Toutefois, il n’est pas encore certain que cette pratique se généralise. Certains investisseurs craignent que ces propositions de gestion ne détournent l’attention d’une action climatique efficace.
Malgré des points de vue divergents, et compte tenu de la multitude actuelle d’approches des entreprises, un cadre commun est nécessaire pour faciliter la compréhension globale et l’alignement des propositions Say on Climate.
Pour l’instant, la participation au programme Say on Climate est volontaire. Les entreprises sont donc libres de choisir la meilleure stratégie. En fin de compte, cela pourrait être réglementé, tout comme la divulgation des informations relatives au climat.
Les marchés ont besoin de transparence, les investisseurs ont besoin de clarté
La COP27 a annoncé des normes de transparence et de reporting de plus en plus strictes, notamment le lancement cette année du référentiel Net-Zero Data Public Utility et l’intégration prévue par le CDP des normes IFRS 2 en 2024.

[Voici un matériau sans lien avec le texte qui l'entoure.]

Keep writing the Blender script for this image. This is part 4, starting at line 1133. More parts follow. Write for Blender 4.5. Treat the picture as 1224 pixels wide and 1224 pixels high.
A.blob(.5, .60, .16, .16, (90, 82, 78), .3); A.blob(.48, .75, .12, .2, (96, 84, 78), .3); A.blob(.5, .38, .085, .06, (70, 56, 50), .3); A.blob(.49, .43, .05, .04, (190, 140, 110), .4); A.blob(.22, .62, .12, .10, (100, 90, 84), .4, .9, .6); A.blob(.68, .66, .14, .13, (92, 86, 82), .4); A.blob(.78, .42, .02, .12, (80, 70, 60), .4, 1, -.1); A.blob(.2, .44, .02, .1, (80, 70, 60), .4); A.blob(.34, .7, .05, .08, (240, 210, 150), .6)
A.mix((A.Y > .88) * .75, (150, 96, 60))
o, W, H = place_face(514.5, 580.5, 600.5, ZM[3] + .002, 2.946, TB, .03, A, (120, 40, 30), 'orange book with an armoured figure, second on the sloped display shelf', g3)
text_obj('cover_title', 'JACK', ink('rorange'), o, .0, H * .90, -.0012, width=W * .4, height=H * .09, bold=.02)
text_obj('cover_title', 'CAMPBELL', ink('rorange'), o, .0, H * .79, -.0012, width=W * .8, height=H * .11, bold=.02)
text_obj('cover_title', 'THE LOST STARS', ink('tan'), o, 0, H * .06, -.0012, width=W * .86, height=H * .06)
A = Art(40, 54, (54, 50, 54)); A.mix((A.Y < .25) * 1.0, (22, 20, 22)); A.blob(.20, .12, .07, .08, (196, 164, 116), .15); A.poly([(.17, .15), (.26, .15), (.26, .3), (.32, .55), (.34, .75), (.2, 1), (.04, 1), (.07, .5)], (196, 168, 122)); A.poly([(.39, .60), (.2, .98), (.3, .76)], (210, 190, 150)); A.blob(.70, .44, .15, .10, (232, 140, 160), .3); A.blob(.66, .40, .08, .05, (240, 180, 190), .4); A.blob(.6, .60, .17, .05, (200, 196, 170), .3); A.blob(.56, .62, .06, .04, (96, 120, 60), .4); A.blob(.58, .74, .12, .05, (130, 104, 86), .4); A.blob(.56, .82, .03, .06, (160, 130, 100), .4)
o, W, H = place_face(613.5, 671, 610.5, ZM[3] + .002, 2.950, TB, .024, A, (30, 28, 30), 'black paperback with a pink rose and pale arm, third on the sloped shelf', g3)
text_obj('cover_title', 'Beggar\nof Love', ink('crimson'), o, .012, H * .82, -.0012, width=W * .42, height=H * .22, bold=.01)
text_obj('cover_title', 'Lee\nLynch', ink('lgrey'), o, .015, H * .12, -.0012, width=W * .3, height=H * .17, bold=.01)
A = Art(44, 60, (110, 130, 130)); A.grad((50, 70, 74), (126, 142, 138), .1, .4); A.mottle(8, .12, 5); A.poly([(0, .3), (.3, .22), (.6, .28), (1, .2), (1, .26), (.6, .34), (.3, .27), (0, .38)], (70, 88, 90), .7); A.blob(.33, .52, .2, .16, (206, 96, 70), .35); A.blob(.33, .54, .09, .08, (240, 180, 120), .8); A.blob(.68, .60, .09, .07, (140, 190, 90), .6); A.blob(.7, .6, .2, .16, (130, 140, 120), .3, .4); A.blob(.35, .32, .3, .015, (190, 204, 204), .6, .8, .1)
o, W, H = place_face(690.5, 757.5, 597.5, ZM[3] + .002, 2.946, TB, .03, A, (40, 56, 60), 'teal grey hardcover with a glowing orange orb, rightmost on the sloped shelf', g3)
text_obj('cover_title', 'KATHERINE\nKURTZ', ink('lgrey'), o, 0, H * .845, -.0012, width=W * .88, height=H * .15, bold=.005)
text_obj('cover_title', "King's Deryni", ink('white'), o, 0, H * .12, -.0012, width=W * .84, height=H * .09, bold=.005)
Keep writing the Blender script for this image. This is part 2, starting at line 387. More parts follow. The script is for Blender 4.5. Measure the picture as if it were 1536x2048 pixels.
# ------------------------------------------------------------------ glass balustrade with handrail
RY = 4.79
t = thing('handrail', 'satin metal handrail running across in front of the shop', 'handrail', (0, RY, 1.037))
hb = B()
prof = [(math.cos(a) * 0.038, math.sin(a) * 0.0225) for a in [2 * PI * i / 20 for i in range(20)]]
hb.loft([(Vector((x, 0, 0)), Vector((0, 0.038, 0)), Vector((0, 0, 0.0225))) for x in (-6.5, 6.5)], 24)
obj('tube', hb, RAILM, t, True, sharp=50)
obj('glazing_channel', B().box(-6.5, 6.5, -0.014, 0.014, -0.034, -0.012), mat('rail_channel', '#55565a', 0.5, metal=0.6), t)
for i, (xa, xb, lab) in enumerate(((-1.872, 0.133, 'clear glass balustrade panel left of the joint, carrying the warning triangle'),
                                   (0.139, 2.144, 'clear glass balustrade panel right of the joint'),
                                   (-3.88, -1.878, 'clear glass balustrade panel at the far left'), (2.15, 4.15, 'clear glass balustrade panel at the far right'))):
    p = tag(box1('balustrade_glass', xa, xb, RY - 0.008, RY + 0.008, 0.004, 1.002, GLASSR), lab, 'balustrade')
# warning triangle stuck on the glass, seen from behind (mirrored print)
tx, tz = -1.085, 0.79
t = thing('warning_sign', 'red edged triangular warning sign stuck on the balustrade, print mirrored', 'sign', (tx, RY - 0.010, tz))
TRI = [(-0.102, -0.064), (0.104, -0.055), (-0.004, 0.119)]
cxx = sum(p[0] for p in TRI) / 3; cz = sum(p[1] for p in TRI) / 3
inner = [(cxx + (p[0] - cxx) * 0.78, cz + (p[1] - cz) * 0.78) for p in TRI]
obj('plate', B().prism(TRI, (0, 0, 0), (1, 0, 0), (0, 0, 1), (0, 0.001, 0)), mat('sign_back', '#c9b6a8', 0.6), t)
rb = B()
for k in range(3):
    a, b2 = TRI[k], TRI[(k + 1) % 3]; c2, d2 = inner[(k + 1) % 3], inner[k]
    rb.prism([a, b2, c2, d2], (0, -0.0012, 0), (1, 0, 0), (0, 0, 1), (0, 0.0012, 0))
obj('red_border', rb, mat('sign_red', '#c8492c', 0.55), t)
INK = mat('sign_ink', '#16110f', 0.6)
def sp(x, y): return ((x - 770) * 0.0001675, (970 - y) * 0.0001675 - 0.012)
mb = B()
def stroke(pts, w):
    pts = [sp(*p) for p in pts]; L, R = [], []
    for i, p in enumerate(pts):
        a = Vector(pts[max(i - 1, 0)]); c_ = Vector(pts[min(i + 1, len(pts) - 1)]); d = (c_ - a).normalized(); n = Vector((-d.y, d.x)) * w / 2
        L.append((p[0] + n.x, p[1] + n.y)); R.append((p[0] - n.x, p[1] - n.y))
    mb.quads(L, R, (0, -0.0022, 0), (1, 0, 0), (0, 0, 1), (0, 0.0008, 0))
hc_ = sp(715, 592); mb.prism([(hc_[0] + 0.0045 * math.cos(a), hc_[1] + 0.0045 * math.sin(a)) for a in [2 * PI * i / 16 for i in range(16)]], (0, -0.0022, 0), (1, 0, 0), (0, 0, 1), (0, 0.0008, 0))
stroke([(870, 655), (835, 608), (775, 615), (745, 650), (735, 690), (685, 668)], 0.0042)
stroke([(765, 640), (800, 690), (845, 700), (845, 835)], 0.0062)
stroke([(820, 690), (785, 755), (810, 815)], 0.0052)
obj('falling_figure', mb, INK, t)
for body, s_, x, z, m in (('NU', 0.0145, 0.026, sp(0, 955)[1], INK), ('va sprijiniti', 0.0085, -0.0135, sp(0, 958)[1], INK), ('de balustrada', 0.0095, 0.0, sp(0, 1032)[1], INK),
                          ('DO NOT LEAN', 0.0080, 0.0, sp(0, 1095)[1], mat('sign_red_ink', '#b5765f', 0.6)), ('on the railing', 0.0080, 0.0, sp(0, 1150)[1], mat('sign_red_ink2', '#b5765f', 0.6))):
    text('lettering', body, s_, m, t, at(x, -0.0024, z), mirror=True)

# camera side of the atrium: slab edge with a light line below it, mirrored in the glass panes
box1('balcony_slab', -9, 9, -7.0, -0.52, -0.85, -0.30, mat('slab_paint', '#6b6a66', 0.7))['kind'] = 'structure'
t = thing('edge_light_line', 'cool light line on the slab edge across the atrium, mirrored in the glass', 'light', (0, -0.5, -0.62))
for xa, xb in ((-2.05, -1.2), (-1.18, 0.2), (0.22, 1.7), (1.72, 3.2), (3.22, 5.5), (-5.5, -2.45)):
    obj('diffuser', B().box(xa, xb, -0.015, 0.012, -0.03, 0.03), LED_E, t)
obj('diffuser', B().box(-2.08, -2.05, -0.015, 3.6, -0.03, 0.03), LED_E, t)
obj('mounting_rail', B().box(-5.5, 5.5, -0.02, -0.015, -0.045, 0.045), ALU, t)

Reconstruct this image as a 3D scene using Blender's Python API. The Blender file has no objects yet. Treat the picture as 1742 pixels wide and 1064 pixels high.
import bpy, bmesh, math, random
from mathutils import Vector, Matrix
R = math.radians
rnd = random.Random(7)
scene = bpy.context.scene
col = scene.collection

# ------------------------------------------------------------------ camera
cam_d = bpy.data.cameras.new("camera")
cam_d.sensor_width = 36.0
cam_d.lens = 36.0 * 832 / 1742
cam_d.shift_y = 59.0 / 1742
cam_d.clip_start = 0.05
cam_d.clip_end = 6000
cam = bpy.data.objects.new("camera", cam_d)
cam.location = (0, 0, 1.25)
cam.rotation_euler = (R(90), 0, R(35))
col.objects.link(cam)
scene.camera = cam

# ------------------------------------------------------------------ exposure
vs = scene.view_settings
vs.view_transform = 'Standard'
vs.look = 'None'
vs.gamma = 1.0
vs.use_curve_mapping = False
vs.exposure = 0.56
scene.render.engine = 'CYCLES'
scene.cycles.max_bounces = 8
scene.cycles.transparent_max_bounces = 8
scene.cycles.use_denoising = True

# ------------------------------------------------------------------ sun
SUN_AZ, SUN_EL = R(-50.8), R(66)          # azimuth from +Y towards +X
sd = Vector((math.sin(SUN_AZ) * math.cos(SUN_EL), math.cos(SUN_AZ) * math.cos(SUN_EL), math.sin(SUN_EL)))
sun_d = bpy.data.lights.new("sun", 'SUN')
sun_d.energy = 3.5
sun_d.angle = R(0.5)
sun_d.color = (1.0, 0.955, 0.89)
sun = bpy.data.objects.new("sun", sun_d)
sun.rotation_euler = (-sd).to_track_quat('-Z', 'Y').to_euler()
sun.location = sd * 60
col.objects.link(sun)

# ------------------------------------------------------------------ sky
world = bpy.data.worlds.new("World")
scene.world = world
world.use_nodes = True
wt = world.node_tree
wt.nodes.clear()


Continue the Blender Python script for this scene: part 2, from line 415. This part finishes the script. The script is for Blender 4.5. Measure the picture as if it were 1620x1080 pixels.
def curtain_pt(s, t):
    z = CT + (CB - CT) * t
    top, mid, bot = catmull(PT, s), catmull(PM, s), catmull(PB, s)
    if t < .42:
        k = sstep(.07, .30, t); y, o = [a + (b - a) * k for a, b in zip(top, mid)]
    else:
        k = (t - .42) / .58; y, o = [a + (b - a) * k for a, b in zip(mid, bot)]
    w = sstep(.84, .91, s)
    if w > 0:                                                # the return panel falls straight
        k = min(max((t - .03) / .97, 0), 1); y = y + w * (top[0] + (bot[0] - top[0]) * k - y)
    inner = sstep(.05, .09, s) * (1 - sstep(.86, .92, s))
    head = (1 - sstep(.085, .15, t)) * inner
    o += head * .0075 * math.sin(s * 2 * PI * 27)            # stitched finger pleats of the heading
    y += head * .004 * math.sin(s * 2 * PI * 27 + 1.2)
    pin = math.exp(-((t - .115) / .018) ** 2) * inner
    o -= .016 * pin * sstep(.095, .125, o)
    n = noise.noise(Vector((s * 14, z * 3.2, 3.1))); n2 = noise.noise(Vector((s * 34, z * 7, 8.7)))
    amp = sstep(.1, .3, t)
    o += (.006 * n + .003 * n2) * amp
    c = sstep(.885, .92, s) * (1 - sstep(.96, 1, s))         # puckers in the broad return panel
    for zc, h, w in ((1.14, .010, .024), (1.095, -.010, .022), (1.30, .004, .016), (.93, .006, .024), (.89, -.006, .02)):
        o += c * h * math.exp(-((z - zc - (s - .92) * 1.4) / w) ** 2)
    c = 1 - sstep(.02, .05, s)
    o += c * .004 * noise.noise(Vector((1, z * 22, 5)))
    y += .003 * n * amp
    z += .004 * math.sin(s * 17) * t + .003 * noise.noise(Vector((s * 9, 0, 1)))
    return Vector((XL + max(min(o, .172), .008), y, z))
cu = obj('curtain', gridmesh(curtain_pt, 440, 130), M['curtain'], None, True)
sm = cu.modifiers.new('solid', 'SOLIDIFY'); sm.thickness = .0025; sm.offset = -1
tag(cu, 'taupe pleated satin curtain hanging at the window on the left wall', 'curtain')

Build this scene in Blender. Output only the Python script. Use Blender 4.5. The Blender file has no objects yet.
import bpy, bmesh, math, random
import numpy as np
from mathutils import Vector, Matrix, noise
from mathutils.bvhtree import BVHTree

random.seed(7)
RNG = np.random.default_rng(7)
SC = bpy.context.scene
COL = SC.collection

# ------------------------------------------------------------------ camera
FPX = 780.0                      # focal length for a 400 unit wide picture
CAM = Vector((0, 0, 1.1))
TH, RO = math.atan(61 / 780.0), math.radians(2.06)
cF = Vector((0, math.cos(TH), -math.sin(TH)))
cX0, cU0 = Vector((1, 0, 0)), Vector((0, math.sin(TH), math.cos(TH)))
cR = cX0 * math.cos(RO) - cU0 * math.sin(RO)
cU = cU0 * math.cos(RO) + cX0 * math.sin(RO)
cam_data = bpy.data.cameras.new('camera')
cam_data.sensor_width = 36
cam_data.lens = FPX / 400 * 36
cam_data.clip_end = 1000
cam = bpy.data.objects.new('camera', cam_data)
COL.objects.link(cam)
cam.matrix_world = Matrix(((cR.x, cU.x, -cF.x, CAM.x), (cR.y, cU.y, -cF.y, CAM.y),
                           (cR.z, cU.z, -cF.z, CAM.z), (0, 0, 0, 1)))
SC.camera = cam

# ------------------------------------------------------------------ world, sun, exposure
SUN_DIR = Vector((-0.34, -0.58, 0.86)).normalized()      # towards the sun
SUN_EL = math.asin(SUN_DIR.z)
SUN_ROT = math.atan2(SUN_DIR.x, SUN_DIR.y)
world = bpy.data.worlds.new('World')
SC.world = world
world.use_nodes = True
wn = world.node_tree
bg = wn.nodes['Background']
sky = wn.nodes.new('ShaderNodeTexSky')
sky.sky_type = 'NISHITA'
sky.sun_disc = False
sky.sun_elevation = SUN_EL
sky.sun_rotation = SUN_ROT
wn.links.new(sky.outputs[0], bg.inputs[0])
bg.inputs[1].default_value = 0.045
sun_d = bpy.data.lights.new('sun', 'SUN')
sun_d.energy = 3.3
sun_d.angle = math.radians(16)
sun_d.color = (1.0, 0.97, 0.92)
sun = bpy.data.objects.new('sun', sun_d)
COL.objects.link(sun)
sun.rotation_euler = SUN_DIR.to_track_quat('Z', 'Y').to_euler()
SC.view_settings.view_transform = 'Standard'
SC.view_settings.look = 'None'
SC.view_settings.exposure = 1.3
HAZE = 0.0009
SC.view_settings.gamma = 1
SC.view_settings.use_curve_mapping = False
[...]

Bien qu’il puisse être difficile de s’y retrouver dans la multitude de réglementations, celles-ci vont dans la bonne direction. La période d’ajustement sera difficile à court terme pour les marchés de capitaux, car diverses dispositions du règlement sur la divulgation des informations relatives à la finance durable (SFDR), de la taxonomie de l’Union européenne et de la MIF2 (directive sur les marchés d’instruments financiers) entreront en vigueur avant d’être totalement alignées.
Au quatrième trimestre 2022, les fonds Article 8 et Article 9 ont collecté 15,8 milliards d’euros, tandis que les actifs des fonds Article 6 ont baissé de 3,3 milliards d’euros (source : Morningstar Direct). Cela montre que l’appétit du marché reste fort. Les gestionnaires d’actifs ont un rôle clé à jouer en apportant de la clarté à leurs clients, afin que leurs préférences se traduisent par des résultats concrets qui contribuent à une économie mondiale plus juste et plus durable.
La réglementation évolue encore, mais le principe directeur reste celui d’une plus grande transparence, qui est essentielle pour renforcer la confiance des investisseurs.